◆ Input data
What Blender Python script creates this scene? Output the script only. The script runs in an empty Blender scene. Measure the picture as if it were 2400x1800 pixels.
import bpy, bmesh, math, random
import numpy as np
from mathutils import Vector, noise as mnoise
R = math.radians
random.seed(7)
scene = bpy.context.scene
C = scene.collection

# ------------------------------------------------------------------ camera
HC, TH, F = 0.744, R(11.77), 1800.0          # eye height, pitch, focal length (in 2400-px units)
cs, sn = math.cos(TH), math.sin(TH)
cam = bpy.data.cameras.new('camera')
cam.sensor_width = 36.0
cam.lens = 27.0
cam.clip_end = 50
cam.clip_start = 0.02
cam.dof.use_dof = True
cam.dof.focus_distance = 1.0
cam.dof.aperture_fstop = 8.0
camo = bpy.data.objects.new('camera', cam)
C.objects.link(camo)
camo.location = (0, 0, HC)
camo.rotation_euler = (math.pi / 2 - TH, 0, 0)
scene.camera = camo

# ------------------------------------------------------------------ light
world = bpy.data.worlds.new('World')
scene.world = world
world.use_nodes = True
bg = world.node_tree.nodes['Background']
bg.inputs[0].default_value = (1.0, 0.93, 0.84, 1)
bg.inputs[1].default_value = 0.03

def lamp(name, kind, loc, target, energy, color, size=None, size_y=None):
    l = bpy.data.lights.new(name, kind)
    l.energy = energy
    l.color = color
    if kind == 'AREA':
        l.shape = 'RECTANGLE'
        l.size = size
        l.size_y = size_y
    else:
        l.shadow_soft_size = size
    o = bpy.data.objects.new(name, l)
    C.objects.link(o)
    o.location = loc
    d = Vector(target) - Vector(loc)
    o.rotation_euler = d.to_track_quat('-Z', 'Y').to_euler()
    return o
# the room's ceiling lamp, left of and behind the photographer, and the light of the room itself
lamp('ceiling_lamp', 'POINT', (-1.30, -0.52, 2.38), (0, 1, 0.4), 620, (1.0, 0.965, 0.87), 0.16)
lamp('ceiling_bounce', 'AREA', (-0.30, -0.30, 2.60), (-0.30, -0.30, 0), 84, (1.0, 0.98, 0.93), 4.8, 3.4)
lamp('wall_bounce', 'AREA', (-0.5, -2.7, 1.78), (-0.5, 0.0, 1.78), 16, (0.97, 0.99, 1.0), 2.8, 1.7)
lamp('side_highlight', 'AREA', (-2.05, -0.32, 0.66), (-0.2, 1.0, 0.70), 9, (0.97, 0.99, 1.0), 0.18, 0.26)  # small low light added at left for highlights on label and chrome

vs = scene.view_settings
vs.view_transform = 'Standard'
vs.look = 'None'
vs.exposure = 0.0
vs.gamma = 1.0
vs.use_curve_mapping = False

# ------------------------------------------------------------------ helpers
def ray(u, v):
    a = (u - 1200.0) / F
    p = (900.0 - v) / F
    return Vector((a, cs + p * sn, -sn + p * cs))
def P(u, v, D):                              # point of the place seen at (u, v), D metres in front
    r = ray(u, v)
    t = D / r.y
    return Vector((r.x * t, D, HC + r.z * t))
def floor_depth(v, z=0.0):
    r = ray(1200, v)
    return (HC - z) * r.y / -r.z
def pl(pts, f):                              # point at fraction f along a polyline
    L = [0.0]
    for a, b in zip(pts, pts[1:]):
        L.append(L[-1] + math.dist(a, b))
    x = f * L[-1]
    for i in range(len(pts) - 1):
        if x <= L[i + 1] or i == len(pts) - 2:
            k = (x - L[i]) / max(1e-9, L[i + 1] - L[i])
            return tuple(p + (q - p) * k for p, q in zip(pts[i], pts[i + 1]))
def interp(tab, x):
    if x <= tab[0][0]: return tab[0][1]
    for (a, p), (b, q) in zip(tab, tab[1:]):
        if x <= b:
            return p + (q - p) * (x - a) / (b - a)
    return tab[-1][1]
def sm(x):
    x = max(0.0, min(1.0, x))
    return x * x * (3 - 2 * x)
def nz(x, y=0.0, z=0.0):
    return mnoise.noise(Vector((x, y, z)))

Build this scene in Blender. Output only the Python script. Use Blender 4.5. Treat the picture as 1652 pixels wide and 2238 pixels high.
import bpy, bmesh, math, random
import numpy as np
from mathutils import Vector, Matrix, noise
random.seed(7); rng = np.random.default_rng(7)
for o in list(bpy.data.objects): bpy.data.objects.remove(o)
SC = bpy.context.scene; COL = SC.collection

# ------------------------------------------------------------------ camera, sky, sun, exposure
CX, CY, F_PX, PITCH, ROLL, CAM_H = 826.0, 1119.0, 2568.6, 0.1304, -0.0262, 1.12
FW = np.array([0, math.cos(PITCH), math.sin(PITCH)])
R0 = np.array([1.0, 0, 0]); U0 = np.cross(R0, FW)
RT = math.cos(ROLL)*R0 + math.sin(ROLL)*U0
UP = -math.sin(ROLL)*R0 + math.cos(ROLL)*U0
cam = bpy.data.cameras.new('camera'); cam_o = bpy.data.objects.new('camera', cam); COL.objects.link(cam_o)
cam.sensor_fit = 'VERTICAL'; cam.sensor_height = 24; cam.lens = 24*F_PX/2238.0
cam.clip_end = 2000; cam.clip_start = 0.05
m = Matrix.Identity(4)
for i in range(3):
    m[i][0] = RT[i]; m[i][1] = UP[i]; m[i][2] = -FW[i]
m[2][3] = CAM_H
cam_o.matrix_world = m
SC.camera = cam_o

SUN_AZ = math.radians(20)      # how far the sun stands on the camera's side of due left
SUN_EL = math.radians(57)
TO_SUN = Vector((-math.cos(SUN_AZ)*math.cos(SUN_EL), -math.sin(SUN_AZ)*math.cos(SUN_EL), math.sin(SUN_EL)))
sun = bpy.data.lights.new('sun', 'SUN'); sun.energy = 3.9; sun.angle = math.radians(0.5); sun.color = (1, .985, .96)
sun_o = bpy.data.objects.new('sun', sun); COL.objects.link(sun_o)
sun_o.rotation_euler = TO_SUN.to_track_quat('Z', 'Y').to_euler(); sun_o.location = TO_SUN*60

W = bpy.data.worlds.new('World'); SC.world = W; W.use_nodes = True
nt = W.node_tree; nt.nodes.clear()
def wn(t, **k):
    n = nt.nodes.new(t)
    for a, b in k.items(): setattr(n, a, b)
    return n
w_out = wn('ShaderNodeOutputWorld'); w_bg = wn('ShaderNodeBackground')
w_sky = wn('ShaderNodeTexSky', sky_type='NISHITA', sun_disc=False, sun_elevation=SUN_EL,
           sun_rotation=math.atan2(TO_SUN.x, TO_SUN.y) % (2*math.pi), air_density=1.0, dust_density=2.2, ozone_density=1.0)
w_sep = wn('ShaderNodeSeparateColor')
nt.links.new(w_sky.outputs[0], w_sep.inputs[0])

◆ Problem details
Copy out each line that contains the word "this".

◆ Output of the exercise
What Blender Python script creates this scene? Output the script only. The script runs in an empty Blender scene. Measure the picture as if it were 2400x1800 pixels.
Build this scene in Blender. Output only the Python script. Use Blender 4.5. Treat the picture as 1652 pixels wide and 2238 pixels high.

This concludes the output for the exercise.